Principais problemas:

  • Localização Crítica: A área da barra artificial está situada em planície costeira com altitudes médias inferiores a 1 metro. Com a elevação projetada do nível do mar, os acessos às pontes ficarão inundados ou inoperantes já nas próximas décadas.
  • Infraestrutura Urbana Incompatível: As ruas de acesso às pontes são estreitas e mal dimensionadas, comprometendo a mobilidade e agravando os congestionamentos, sem resolver o trânsito entre os municípios.
  • Impactos Imobiliários e Sociais: A implantação atravessa quadras urbanas consolidadas, exigindo indenizações e afetando diretamente moradores, com danos ao valor das propriedades e à qualidade de vida.

3. Impactos Ambientais e Ecológicos Irreversíveis

  • Qualidade do Ar e Poluição Sonora: O aumento do tráfego motorizado trará emissões de poluentes, ruídos e vibrações excessivas, afetando áreas residenciais e a pesca artesanal.
  • Danos à Vida Silvestre: Haverá alteração nos habitats aquáticos e interferência direta sobre a fauna local, inclusive os botos-cinza (Tursiops gephyreus), espécie-chave ameaçada, que habita a barra do canal.
  • Interferência na Navegação: As pontes podem obstruir ou limitar o tráfego de embarcações pesqueiras e de lazer, com impactos econômicos para a região.

4. A Falácia dos Estudos Urbanísticos Existentes

A alegação de que os Estudos de Viabilidade Urbanística (EVU) e os zoneamentos municipais não apresentam impedimentos é tecnicamente inválida. Tais estudos não consideram os cenários climáticos atuais e futuros, tampouco utilizam critérios de risco hidrológico e marinho atualizados.

Os países mais avançados do mundo já estão projetando infraestrutura adaptada às mudanças do clima. No Brasil, temos a obrigação de fazer o mesmo — especialmente em áreas tão expostas quanto a foz do rio Tramandaí.
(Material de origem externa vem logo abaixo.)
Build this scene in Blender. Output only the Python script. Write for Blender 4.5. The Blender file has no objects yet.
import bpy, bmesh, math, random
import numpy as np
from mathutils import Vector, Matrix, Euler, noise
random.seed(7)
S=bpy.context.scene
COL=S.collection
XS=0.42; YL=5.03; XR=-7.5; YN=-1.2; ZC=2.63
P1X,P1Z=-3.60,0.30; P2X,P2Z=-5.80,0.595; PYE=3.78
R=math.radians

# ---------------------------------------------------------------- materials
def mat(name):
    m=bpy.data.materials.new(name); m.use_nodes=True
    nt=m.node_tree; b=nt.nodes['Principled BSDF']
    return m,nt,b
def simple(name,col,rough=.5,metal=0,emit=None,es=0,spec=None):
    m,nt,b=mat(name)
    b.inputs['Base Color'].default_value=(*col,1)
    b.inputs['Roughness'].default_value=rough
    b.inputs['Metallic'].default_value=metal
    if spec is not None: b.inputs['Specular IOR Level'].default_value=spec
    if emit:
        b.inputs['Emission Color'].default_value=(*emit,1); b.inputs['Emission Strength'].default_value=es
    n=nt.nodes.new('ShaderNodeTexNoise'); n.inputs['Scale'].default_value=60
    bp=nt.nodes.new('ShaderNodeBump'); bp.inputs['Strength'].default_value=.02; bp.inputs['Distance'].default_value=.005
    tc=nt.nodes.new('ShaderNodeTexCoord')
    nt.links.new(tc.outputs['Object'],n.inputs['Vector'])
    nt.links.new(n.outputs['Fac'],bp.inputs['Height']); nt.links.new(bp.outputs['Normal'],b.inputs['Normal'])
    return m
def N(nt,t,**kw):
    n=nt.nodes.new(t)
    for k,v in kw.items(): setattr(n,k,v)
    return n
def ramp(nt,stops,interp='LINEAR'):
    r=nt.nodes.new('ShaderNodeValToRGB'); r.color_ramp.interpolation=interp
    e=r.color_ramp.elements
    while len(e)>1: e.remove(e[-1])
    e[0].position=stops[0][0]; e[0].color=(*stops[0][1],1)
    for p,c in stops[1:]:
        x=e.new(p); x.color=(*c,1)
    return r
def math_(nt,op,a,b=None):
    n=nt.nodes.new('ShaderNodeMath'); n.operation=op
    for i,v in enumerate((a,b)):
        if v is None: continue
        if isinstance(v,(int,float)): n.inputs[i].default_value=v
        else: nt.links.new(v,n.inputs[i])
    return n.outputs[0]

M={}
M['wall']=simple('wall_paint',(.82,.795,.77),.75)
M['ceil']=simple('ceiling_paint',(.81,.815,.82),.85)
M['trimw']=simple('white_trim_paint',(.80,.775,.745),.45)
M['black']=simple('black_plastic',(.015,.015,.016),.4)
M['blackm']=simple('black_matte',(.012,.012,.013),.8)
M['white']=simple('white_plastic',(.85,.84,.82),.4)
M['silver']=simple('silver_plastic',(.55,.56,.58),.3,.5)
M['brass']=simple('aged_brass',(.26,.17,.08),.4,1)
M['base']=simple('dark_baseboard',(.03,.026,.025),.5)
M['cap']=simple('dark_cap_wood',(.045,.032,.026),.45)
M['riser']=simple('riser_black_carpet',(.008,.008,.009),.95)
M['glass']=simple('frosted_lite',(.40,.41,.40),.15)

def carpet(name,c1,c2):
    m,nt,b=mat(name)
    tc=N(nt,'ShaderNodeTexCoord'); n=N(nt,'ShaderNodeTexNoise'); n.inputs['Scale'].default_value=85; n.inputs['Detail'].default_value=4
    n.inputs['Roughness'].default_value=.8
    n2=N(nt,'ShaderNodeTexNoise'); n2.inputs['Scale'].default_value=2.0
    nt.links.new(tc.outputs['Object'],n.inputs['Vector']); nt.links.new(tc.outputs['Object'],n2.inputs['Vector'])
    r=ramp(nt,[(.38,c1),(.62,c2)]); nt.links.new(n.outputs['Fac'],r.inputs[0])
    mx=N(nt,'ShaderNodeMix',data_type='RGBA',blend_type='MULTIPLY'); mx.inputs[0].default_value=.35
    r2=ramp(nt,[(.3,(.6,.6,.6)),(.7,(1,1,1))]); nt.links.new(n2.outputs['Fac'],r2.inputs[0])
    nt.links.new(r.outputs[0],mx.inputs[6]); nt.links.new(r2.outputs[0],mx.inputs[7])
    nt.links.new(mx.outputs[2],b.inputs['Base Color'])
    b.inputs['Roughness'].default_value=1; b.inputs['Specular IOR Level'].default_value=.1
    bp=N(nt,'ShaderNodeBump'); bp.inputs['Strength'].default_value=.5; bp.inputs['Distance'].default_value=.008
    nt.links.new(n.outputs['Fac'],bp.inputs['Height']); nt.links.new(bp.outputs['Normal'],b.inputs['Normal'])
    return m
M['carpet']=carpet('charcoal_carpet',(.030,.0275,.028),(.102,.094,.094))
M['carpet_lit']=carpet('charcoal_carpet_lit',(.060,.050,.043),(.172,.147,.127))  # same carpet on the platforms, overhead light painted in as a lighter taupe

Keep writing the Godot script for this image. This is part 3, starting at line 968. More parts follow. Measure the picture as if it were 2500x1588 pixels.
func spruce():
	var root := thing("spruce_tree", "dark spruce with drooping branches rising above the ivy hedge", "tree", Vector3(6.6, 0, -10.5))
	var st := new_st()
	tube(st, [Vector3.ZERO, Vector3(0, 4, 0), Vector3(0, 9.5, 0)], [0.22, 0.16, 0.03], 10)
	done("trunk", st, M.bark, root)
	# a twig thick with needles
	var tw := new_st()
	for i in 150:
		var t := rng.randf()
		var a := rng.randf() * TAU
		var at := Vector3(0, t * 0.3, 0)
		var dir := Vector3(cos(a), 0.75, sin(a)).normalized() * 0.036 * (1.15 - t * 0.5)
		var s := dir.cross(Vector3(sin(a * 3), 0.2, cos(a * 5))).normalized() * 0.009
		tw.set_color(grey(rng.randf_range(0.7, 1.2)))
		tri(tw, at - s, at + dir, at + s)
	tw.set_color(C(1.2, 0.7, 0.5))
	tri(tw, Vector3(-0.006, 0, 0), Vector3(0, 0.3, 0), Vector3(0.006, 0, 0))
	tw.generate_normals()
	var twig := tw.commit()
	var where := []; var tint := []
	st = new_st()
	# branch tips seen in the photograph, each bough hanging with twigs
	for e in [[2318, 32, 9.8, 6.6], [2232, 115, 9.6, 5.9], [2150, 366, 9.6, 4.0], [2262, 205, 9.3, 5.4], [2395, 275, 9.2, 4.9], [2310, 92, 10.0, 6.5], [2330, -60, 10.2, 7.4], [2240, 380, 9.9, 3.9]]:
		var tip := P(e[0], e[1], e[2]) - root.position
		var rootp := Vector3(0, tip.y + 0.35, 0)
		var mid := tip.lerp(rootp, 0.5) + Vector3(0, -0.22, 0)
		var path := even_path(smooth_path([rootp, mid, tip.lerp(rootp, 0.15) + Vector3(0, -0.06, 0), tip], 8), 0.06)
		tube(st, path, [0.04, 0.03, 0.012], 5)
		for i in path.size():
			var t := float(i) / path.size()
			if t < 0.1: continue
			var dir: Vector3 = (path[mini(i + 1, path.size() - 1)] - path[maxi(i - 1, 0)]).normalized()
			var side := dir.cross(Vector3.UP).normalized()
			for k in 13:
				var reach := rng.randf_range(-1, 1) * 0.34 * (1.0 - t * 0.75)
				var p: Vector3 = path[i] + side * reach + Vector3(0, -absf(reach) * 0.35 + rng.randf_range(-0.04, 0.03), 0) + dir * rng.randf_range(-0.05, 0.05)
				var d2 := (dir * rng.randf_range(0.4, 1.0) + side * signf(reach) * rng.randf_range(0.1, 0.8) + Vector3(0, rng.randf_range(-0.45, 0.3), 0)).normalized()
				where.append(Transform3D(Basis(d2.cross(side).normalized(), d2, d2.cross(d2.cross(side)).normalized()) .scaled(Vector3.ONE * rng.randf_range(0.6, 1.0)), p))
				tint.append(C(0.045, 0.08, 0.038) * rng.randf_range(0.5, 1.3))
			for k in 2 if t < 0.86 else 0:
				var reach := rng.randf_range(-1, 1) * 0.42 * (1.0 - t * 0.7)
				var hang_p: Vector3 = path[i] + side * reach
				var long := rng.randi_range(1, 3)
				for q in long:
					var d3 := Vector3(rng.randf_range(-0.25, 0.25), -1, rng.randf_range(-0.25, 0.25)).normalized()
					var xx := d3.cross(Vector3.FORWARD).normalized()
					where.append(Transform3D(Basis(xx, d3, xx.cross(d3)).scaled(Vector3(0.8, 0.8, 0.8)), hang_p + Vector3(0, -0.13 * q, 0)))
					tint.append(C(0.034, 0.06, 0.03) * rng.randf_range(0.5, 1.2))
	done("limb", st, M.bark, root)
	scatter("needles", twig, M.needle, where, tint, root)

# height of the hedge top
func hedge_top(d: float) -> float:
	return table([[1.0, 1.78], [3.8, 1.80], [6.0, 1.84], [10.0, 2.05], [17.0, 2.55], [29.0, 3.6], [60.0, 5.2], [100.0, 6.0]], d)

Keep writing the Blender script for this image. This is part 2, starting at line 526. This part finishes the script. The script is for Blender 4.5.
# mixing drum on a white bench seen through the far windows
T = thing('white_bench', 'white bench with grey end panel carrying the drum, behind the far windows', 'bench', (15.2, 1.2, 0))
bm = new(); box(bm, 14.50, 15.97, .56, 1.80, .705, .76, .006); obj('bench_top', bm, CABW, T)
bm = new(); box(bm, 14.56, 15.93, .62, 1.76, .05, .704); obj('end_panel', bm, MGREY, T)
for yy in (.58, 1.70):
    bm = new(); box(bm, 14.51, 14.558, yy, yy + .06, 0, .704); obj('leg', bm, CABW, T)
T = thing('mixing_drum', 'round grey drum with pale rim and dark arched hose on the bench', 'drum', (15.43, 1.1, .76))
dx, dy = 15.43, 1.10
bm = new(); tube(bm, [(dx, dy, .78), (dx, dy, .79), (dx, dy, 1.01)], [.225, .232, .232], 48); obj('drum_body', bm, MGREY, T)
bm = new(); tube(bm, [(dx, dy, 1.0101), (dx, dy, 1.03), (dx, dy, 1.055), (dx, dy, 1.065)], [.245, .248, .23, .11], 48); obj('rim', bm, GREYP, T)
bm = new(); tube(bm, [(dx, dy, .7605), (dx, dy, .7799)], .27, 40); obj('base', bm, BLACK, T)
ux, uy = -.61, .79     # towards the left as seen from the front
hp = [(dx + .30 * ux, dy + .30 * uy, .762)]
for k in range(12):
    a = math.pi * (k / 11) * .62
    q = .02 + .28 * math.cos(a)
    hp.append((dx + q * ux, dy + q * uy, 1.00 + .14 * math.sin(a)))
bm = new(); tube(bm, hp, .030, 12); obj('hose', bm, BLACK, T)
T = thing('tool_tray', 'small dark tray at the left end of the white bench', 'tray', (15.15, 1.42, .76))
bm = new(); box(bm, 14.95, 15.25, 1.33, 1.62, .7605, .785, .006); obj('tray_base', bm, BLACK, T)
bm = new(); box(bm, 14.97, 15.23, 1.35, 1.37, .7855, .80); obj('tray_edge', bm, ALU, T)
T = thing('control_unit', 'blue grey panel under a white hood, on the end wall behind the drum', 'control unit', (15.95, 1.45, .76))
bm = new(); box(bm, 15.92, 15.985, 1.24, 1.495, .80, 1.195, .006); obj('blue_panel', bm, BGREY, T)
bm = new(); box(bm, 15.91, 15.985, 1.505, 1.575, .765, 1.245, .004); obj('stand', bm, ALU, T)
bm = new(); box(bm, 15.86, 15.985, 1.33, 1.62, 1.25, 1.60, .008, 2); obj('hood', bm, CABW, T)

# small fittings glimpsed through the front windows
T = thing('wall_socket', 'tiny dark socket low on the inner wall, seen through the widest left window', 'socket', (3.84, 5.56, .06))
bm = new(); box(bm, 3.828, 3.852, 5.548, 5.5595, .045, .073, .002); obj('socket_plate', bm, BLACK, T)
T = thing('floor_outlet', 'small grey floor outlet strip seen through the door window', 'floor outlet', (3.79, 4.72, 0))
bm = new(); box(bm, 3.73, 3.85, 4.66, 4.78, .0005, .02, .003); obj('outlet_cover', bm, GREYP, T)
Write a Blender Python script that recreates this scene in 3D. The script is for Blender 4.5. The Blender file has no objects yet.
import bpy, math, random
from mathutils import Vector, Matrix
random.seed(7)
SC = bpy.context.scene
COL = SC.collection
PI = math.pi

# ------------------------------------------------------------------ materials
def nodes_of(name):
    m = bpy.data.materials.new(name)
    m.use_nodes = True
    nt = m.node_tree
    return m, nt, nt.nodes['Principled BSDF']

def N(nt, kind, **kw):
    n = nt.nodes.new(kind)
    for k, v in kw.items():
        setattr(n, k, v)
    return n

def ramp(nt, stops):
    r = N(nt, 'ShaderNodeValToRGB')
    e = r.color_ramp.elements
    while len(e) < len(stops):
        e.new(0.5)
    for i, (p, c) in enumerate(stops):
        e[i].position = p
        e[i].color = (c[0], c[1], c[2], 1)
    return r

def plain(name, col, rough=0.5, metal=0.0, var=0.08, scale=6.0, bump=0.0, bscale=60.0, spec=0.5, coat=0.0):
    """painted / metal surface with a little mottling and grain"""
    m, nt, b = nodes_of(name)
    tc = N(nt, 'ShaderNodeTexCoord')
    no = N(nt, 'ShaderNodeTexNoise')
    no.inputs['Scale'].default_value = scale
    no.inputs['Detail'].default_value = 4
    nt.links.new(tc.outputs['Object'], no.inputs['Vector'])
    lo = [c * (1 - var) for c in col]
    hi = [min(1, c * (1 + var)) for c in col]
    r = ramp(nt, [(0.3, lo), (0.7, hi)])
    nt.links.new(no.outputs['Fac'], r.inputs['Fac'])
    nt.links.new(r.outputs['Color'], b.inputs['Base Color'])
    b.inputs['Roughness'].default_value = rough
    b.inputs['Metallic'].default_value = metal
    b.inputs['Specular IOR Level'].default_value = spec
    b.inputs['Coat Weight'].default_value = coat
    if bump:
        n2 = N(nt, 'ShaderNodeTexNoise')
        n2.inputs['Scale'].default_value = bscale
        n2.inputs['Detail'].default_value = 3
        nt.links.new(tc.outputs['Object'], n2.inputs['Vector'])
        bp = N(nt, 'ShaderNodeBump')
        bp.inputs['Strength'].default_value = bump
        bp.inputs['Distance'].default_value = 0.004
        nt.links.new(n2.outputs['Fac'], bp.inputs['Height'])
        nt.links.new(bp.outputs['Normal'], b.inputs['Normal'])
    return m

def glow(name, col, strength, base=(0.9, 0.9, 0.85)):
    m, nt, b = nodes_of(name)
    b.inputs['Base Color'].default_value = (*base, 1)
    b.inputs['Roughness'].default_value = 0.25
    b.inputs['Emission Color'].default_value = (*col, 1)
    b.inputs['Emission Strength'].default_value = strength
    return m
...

5. Recomendações Técnicas Urgentes

  • Suspensão imediata do cronograma das obras, até que sejam realizados:
    • Estudo de Impacto Ambiental (EIA/RIMA)
    • Avaliação de Risco Climático e Hidrológico
    • Redimensionamento dos projetos considerando elevação mínima de 1 metro do nível do mar até 2100
  • Incorporação de parâmetros de adaptação climática: cotas de acesso elevadas, margens de segurança, alternativas viárias em áreas menos vulneráveis.

Conclusão: A História Não Perdoará a Negligência

O município de Imbé, ao insistir na construção dessas pontes sem incorporar as evidências científicas disponíveis, caminha rumo a uma catástrofe anunciada.

Este documento registra, de forma pública, técnica e fundamentada, a advertência de que esta obra comprometerá não só o erário público, como também a integridade urbana, ambiental e social da região.

Prefeito, secretários, engenheiros e demais responsáveis: não haverá desculpa futura possível diante da clareza dos riscos aqui expostos.

A infraestrutura pública costeira deve ser projetada para durar décadas ou séculos — não para se tornar obsoleta por omissão técnica diante de riscos amplamente conhecidos.